— START OF Information shown —

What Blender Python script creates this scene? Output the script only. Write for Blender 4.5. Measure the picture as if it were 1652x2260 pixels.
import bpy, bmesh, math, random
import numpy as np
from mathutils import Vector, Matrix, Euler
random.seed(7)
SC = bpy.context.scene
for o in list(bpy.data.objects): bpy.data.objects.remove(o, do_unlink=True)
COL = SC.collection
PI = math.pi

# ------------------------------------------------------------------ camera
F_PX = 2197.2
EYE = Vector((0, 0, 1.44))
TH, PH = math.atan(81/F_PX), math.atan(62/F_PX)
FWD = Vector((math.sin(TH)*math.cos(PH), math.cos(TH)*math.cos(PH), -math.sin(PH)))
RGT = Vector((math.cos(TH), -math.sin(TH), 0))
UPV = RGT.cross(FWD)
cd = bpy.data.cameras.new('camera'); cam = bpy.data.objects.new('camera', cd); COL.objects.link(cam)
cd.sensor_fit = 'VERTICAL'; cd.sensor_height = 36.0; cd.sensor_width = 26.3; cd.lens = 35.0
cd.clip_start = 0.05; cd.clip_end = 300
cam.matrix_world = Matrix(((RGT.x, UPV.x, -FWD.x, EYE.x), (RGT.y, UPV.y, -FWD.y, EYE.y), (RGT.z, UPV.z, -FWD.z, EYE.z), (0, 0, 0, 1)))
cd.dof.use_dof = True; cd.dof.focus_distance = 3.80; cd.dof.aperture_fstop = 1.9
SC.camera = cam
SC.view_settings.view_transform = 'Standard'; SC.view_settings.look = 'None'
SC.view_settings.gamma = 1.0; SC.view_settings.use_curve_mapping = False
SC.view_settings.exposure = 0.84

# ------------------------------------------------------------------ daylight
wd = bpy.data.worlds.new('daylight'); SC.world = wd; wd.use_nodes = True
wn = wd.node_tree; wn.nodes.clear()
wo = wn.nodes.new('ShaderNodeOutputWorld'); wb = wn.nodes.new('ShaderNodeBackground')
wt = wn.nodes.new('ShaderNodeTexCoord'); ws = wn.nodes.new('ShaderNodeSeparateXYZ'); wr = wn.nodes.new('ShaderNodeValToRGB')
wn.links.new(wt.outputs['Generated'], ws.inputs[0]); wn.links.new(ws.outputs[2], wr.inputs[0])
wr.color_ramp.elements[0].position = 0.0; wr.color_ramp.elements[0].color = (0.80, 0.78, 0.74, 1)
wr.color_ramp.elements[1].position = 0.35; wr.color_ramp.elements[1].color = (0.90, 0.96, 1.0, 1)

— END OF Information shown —

## What is needed
Write out, exactly and with nothing else, the lines of the listing above from its first line through the line with "SC.view_settings.exposure = 0.84".

## Answer in full
What Blender Python script creates this scene? Output the script only. Write for Blender 4.5. Measure the picture as if it were 1652x2260 pixels.
import bpy, bmesh, math, random
import numpy as np
from mathutils import Vector, Matrix, Euler
random.seed(7)
SC = bpy.context.scene
for o in list(bpy.data.objects): bpy.data.objects.remove(o, do_unlink=True)
COL = SC.collection
PI = math.pi

# ------------------------------------------------------------------ camera
F_PX = 2197.2
EYE = Vector((0, 0, 1.44))
TH, PH = math.atan(81/F_PX), math.atan(62/F_PX)
FWD = Vector((math.sin(TH)*math.cos(PH), math.cos(TH)*math.cos(PH), -math.sin(PH)))
RGT = Vector((math.cos(TH), -math.sin(TH), 0))
UPV = RGT.cross(FWD)
cd = bpy.data.cameras.new('camera'); cam = bpy.data.objects.new('camera', cd); COL.objects.link(cam)
cd.sensor_fit = 'VERTICAL'; cd.sensor_height = 36.0; cd.sensor_width = 26.3; cd.lens = 35.0
cd.clip_start = 0.05; cd.clip_end = 300
cam.matrix_world = Matrix(((RGT.x, UPV.x, -FWD.x, EYE.x), (RGT.y, UPV.y, -FWD.y, EYE.y), (RGT.z, UPV.z, -FWD.z, EYE.z), (0, 0, 0, 1)))
cd.dof.use_dof = True; cd.dof.focus_distance = 3.80; cd.dof.aperture_fstop = 1.9
SC.camera = cam
SC.view_settings.view_transform = 'Standard'; SC.view_settings.look = 'None'
SC.view_settings.gamma = 1.0; SC.view_settings.use_curve_mapping = False
SC.view_settings.exposure = 0.84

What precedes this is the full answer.